Starting at the line that contains "Build this scene" and stopping at the line that contains "LAMP_UNDER = 31.0", copy every line exactly, both ends included, without the pictures.

>> begin Data to use

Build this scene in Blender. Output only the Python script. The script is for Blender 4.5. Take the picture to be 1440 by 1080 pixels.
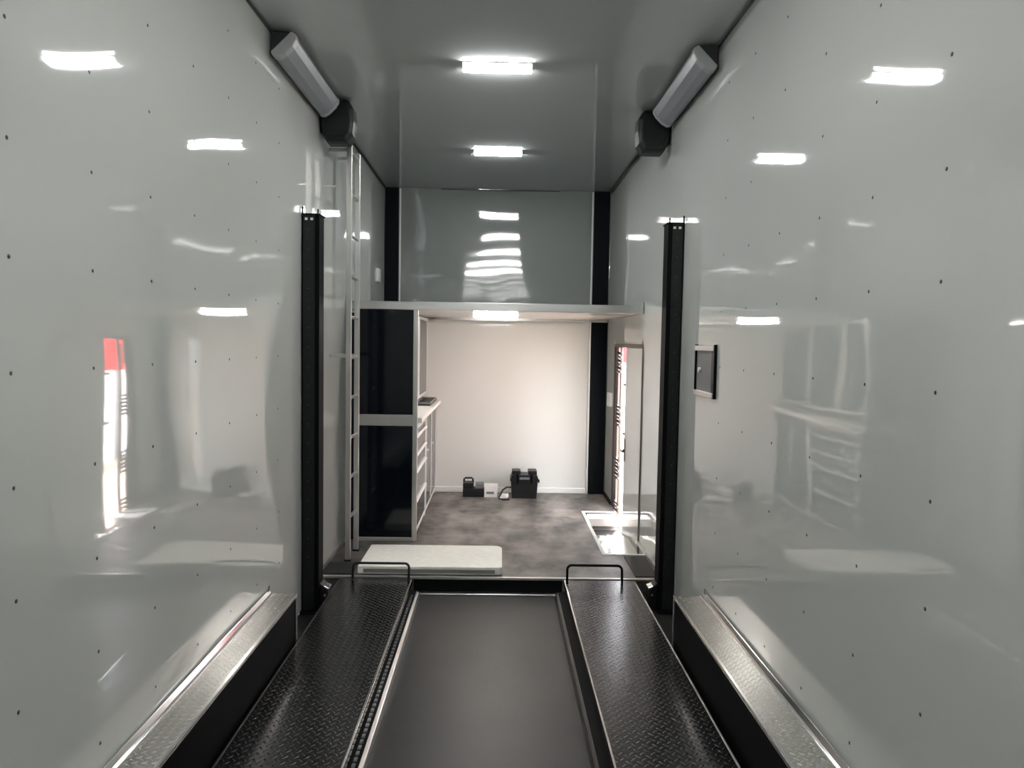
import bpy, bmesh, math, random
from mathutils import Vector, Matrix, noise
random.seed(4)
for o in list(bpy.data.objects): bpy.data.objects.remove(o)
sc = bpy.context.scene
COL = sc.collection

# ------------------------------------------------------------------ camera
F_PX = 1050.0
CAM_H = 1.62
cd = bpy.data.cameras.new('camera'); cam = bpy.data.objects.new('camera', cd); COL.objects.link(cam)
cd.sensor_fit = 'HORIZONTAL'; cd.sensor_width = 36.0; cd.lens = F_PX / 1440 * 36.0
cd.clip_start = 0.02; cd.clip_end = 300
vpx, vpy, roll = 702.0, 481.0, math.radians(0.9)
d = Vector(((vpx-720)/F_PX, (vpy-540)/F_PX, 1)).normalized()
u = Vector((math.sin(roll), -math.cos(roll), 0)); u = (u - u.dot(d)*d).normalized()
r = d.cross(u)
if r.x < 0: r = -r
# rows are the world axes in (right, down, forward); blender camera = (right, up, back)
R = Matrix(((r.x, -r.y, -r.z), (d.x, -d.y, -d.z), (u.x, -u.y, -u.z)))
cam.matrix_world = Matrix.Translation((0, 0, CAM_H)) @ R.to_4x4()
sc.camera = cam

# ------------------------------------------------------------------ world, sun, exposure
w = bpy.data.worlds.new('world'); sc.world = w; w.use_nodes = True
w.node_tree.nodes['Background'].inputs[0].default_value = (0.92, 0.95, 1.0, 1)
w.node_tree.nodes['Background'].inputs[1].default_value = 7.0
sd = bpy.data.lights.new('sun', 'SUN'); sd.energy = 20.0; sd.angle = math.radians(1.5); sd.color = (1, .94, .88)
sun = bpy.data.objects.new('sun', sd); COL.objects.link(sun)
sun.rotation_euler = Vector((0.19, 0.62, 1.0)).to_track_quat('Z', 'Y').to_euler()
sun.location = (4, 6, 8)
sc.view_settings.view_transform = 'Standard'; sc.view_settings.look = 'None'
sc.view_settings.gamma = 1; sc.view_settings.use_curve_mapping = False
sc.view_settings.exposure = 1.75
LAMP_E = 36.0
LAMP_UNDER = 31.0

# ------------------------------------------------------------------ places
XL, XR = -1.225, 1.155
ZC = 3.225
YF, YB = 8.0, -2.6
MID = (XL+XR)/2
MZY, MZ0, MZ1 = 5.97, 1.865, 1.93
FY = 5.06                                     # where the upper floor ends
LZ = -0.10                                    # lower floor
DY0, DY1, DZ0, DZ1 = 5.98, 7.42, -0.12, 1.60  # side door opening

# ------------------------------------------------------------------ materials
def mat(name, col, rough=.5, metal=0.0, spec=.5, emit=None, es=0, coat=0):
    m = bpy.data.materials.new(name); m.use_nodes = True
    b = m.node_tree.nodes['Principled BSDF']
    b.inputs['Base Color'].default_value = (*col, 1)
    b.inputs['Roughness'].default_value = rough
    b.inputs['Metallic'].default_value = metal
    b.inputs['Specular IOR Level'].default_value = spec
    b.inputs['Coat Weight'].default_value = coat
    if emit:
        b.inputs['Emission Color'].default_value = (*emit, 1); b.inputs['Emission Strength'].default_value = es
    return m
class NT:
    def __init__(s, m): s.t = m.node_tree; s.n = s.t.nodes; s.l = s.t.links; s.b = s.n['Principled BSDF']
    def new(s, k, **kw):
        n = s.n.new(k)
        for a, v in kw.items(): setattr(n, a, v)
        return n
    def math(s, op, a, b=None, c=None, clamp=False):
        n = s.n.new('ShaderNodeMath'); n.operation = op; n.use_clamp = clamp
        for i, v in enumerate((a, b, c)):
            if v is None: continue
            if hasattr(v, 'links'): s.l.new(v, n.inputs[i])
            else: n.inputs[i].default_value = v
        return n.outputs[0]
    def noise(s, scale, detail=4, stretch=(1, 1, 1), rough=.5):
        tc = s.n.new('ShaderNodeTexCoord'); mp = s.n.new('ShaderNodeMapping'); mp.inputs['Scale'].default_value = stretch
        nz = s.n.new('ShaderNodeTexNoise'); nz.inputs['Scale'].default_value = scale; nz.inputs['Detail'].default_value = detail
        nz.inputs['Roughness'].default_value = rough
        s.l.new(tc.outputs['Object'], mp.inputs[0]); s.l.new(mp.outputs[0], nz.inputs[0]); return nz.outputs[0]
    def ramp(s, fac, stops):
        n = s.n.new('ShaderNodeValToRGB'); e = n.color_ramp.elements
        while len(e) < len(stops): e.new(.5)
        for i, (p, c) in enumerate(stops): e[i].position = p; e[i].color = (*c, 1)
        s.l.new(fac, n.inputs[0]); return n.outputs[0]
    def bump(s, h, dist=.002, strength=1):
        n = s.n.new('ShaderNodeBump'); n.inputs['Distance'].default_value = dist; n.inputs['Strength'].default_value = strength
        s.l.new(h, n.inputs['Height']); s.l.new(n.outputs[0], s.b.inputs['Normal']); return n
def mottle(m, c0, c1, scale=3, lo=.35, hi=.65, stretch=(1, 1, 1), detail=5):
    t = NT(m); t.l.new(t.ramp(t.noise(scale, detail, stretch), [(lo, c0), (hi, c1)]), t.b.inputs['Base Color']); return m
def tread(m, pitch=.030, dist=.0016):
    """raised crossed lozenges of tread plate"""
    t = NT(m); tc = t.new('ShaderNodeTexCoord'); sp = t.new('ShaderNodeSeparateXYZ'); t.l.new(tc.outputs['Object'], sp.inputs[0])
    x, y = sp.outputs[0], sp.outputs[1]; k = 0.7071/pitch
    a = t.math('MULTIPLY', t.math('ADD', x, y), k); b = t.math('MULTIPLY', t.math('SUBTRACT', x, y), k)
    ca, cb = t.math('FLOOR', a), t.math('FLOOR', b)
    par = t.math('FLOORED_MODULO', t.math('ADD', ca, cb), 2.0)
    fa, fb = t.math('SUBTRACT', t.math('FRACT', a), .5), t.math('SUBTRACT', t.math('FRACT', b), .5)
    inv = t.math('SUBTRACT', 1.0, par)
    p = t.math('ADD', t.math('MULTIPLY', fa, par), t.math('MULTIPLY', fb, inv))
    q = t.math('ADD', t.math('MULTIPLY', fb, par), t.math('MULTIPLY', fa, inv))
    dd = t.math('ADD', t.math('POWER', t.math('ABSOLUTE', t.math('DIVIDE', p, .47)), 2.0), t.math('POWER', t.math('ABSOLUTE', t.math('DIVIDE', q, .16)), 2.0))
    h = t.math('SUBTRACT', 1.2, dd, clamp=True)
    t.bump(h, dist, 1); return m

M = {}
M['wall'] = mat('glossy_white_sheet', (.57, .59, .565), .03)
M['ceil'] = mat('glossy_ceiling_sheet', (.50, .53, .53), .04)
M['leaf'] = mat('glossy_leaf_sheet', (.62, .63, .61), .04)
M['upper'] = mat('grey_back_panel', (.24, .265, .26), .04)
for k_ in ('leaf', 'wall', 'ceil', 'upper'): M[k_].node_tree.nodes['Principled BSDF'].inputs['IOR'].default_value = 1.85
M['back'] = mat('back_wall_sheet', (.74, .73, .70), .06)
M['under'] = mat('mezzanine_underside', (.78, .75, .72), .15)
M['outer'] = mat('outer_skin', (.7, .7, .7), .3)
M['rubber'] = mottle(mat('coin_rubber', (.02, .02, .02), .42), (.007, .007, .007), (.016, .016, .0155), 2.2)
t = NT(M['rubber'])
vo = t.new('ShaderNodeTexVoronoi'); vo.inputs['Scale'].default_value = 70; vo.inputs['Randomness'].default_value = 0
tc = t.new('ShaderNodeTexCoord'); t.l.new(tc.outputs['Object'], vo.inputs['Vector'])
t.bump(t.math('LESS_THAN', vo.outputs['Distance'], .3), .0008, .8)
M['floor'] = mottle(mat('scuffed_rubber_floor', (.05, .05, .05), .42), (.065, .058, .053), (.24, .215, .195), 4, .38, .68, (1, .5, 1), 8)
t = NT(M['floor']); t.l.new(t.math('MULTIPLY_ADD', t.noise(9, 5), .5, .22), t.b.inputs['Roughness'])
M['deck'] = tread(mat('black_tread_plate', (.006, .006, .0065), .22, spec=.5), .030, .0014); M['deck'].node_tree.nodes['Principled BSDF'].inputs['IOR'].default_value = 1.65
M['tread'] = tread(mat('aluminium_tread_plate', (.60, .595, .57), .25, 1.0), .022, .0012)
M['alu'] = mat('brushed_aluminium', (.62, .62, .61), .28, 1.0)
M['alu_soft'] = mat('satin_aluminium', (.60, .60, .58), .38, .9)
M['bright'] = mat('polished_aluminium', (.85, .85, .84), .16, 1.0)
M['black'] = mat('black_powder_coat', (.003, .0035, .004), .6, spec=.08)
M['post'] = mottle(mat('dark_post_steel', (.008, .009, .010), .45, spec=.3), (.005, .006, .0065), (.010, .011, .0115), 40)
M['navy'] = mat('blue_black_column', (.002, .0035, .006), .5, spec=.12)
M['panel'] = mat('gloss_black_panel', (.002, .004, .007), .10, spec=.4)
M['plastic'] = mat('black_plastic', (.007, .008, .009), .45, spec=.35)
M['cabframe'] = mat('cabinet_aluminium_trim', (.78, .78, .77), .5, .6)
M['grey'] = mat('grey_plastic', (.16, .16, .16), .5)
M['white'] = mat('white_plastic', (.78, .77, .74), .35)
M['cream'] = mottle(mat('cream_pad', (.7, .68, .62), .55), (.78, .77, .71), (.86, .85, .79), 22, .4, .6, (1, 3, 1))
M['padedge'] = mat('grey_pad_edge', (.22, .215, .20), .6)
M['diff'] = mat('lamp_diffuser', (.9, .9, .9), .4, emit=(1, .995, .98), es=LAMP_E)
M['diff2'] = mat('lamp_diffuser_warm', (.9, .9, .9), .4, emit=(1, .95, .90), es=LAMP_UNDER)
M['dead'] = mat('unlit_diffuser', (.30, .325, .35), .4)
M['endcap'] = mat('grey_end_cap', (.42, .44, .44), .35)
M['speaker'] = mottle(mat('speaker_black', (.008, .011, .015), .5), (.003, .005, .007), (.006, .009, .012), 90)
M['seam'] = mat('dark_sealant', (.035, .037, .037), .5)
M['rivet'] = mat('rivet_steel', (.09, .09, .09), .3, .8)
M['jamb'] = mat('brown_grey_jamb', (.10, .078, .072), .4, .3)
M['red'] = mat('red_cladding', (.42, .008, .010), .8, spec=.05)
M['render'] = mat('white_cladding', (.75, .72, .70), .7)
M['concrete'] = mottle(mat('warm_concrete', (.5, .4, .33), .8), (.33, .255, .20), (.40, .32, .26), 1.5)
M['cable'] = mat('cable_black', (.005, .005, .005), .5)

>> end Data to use
>> begin Data to use

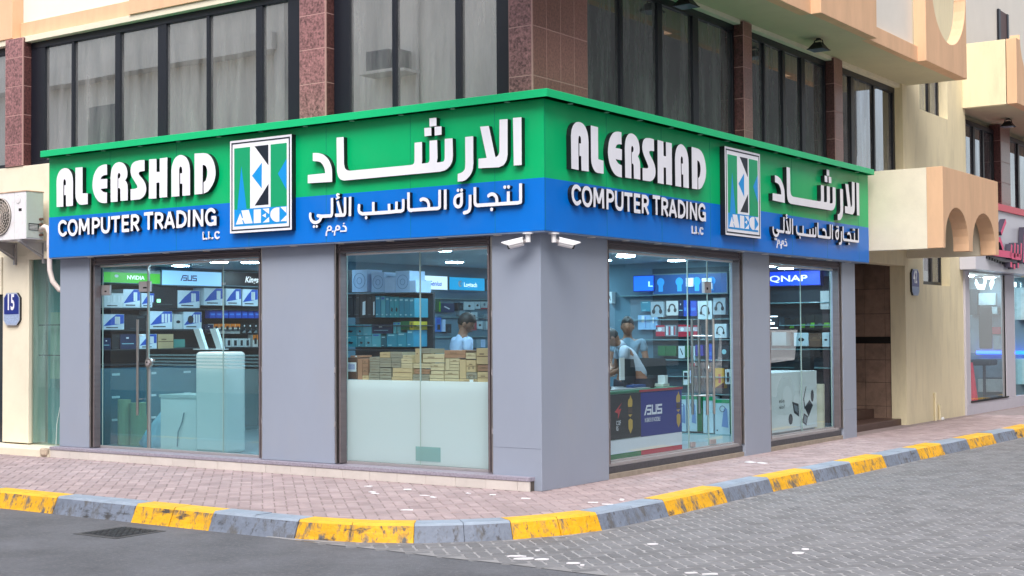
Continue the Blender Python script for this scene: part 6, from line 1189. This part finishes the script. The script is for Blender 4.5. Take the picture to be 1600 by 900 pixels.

>> end Data to use
>> begin Data to use

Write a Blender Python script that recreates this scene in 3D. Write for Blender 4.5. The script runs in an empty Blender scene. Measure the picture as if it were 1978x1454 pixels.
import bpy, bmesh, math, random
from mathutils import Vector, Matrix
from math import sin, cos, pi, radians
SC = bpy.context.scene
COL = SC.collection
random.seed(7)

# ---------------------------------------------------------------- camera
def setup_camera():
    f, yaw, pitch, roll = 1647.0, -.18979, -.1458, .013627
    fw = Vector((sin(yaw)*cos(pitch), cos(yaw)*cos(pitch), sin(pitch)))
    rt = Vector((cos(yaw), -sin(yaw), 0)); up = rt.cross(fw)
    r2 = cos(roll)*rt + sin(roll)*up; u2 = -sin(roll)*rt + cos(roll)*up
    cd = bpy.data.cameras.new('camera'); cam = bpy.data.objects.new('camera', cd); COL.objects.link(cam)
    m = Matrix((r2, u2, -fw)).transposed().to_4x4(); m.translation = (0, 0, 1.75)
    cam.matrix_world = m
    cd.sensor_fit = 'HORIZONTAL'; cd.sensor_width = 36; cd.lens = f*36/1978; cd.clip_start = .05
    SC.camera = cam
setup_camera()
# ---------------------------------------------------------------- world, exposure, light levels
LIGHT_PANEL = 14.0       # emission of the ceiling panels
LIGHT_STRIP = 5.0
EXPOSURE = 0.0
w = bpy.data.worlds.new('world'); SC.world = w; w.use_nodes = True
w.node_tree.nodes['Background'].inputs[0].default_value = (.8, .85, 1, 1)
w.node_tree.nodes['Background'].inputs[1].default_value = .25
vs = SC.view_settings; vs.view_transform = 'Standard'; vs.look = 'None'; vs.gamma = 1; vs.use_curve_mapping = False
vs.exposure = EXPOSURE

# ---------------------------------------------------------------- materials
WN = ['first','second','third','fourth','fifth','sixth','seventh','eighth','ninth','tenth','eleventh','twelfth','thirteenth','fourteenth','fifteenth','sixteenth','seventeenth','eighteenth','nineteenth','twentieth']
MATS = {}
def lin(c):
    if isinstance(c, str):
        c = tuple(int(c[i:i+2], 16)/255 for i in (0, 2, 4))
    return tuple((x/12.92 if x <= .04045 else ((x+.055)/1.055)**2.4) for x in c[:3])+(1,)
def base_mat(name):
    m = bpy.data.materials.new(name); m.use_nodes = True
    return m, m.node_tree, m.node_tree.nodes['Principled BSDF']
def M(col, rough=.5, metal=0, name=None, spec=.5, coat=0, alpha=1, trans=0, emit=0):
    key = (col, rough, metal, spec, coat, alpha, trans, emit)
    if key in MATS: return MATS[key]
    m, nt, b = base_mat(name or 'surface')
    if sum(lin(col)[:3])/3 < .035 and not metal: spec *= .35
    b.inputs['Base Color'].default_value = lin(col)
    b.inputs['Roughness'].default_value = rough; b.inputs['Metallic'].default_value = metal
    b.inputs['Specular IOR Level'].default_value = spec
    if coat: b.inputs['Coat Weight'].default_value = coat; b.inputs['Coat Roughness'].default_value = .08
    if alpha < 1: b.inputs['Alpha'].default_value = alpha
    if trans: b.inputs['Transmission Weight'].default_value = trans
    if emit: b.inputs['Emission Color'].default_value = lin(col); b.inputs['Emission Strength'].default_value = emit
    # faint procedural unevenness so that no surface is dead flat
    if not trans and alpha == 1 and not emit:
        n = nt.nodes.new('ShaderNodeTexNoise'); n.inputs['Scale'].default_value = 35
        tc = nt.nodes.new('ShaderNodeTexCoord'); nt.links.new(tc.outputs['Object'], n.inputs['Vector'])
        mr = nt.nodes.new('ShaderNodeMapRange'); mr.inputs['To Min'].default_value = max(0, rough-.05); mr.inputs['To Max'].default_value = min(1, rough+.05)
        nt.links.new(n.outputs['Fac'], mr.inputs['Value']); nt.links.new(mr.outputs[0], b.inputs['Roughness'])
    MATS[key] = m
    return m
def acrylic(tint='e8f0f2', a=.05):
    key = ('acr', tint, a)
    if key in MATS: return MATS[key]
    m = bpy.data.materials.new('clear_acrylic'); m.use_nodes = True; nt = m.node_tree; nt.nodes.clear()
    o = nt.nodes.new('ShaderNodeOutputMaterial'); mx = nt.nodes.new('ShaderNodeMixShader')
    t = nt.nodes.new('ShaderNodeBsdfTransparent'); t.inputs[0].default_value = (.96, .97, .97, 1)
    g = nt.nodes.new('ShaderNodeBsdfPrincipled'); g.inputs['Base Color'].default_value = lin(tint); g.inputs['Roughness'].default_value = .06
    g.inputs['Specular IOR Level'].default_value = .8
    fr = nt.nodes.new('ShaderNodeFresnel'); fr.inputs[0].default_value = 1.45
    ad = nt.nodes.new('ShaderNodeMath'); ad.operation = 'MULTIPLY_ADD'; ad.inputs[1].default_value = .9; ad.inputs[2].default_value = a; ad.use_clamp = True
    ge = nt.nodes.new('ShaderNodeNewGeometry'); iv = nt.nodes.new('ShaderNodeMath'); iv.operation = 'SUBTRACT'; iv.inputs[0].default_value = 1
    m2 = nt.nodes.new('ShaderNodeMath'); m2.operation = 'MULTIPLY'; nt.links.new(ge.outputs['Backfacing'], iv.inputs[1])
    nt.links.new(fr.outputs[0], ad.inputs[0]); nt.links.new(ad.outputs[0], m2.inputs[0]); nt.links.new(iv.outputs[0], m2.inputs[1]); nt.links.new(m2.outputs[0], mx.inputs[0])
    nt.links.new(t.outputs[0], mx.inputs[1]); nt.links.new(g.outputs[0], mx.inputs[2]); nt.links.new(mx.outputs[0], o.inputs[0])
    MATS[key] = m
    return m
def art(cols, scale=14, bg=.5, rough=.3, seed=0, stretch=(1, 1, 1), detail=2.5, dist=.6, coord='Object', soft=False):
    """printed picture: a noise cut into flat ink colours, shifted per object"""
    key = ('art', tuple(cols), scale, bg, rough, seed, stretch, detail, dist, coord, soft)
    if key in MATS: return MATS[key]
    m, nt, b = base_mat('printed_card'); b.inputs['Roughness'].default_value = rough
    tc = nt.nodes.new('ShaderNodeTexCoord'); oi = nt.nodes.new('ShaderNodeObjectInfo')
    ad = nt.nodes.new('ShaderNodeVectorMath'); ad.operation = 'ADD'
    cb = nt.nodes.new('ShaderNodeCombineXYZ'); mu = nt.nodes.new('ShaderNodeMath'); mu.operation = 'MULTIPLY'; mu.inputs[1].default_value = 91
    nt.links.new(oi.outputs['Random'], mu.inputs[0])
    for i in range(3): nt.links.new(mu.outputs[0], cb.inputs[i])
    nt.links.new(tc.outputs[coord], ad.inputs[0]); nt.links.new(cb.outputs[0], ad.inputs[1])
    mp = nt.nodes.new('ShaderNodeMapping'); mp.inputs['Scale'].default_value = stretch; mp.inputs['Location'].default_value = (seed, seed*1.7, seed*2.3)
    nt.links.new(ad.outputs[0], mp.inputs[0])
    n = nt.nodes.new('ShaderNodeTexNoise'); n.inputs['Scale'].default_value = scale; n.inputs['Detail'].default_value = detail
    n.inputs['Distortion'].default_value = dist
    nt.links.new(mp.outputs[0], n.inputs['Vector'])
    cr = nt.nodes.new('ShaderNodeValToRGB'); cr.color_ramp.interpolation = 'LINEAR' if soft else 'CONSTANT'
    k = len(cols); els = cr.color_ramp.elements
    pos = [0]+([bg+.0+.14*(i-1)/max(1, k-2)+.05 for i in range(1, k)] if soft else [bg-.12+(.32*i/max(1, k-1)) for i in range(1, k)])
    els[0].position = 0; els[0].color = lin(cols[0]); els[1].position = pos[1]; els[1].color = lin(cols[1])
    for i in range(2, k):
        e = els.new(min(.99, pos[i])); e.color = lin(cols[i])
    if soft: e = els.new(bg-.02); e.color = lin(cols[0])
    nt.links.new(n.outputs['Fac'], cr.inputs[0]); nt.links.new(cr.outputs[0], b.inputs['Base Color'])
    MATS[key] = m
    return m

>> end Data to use

--- Answer in full ---
Build this scene in Blender. Output only the Python script. The script is for Blender 4.5. Take the picture to be 1440 by 1080 pixels.
import bpy, bmesh, math, random
from mathutils import Vector, Matrix, noise
random.seed(4)
for o in list(bpy.data.objects): bpy.data.objects.remove(o)
sc = bpy.context.scene
COL = sc.collection

# ------------------------------------------------------------------ camera
F_PX = 1050.0
CAM_H = 1.62
cd = bpy.data.cameras.new('camera'); cam = bpy.data.objects.new('camera', cd); COL.objects.link(cam)
cd.sensor_fit = 'HORIZONTAL'; cd.sensor_width = 36.0; cd.lens = F_PX / 1440 * 36.0
cd.clip_start = 0.02; cd.clip_end = 300
vpx, vpy, roll = 702.0, 481.0, math.radians(0.9)
d = Vector(((vpx-720)/F_PX, (vpy-540)/F_PX, 1)).normalized()
u = Vector((math.sin(roll), -math.cos(roll), 0)); u = (u - u.dot(d)*d).normalized()
r = d.cross(u)
if r.x < 0: r = -r
# rows are the world axes in (right, down, forward); blender camera = (right, up, back)
R = Matrix(((r.x, -r.y, -r.z), (d.x, -d.y, -d.z), (u.x, -u.y, -u.z)))
cam.matrix_world = Matrix.Translation((0, 0, CAM_H)) @ R.to_4x4()
sc.camera = cam

# ------------------------------------------------------------------ world, sun, exposure
w = bpy.data.worlds.new('world'); sc.world = w; w.use_nodes = True
w.node_tree.nodes['Background'].inputs[0].default_value = (0.92, 0.95, 1.0, 1)
w.node_tree.nodes['Background'].inputs[1].default_value = 7.0
sd = bpy.data.lights.new('sun', 'SUN'); sd.energy = 20.0; sd.angle = math.radians(1.5); sd.color = (1, .94, .88)
sun = bpy.data.objects.new('sun', sd); COL.objects.link(sun)
sun.rotation_euler = Vector((0.19, 0.62, 1.0)).to_track_quat('Z', 'Y').to_euler()
sun.location = (4, 6, 8)
sc.view_settings.view_transform = 'Standard'; sc.view_settings.look = 'None'
sc.view_settings.gamma = 1; sc.view_settings.use_curve_mapping = False
sc.view_settings.exposure = 1.75
LAMP_E = 36.0
LAMP_UNDER = 31.0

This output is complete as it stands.